## Task statement
Take the lines of the data below from the very first through the line containing "0, 1)), mb.mesh('sparse_branches')))" and output them exactly, pictures excluded.

## Recorded information
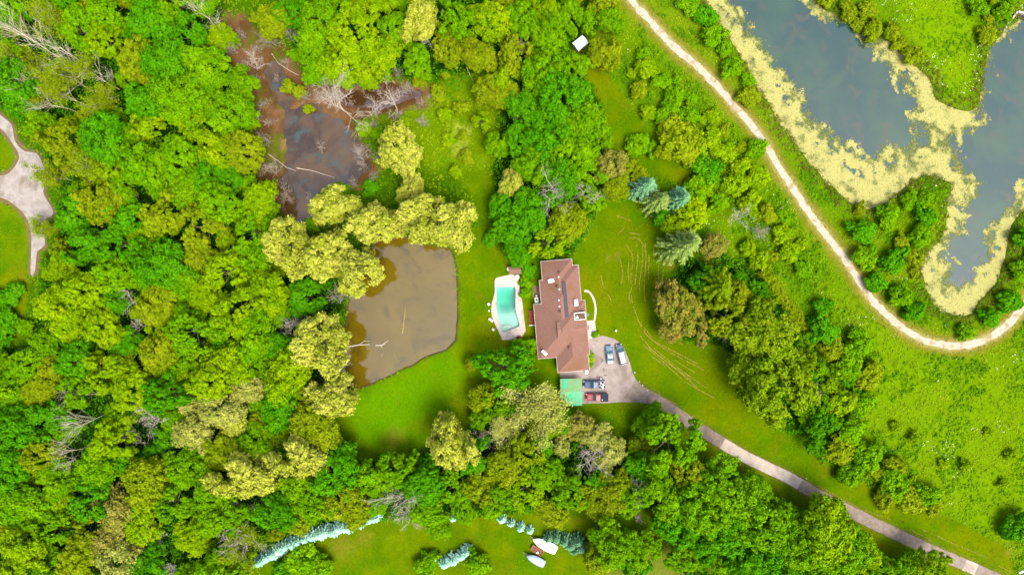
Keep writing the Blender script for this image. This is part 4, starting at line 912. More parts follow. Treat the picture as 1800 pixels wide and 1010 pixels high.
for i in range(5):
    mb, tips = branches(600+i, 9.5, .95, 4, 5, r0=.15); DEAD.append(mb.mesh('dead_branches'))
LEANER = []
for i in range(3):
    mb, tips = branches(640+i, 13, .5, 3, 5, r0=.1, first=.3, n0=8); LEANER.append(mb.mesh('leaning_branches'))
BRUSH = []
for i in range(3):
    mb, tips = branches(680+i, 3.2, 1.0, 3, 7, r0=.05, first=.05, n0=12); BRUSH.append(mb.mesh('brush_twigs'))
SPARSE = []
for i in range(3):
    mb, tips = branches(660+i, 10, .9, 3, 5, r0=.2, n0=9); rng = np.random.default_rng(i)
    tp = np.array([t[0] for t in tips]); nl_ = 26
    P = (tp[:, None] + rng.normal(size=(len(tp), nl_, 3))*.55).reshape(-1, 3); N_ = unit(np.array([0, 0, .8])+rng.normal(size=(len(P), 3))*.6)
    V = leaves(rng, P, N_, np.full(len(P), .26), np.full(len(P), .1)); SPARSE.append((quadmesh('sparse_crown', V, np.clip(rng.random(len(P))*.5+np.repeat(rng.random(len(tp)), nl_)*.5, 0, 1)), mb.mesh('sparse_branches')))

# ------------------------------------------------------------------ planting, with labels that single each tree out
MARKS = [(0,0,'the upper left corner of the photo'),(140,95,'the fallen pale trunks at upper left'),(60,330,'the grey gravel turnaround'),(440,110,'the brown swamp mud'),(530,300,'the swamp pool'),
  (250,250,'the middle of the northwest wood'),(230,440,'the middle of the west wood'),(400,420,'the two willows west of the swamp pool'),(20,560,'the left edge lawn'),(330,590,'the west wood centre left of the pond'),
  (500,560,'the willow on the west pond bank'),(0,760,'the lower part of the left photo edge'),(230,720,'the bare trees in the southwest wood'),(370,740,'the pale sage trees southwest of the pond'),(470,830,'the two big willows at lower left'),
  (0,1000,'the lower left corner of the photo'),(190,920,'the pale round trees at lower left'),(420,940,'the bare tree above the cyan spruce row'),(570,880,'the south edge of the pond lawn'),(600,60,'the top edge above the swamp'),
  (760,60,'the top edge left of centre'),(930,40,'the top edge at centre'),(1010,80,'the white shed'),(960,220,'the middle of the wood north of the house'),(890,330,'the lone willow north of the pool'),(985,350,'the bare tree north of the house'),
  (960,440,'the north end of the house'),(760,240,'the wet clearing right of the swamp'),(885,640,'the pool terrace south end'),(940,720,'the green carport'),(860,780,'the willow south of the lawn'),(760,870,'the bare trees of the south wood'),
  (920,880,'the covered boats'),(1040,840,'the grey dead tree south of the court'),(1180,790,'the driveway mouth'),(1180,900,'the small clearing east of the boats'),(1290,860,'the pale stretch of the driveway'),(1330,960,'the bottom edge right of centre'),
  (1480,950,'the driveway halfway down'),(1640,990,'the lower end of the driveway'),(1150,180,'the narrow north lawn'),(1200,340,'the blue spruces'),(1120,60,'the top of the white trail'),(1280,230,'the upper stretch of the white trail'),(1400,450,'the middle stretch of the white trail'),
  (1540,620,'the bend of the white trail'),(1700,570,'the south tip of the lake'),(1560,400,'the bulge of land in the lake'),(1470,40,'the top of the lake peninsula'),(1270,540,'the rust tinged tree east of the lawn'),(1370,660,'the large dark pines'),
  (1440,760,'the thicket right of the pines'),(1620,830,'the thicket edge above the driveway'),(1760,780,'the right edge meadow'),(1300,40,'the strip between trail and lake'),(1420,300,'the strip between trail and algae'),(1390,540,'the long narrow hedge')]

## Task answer
Keep writing the Blender script for this image. This is part 4, starting at line 912. More parts follow. Treat the picture as 1800 pixels wide and 1010 pixels high.
for i in range(5):
    mb, tips = branches(600+i, 9.5, .95, 4, 5, r0=.15); DEAD.append(mb.mesh('dead_branches'))
LEANER = []
for i in range(3):
    mb, tips = branches(640+i, 13, .5, 3, 5, r0=.1, first=.3, n0=8); LEANER.append(mb.mesh('leaning_branches'))
BRUSH = []
for i in range(3):
    mb, tips = branches(680+i, 3.2, 1.0, 3, 7, r0=.05, first=.05, n0=12); BRUSH.append(mb.mesh('brush_twigs'))
SPARSE = []
for i in range(3):
    mb, tips = branches(660+i, 10, .9, 3, 5, r0=.2, n0=9); rng = np.random.default_rng(i)
    tp = np.array([t[0] for t in tips]); nl_ = 26
    P = (tp[:, None] + rng.normal(size=(len(tp), nl_, 3))*.55).reshape(-1, 3); N_ = unit(np.array([0, 0, .8])+rng.normal(size=(len(P), 3))*.6)
    V = leaves(rng, P, N_, np.full(len(P), .26), np.full(len(P), .1)); SPARSE.append((quadmesh('sparse_crown', V, np.clip(rng.random(len(P))*.5+np.repeat(rng.random(len(tp)), nl_)*.5, 0, 1)), mb.mesh('sparse_branches')))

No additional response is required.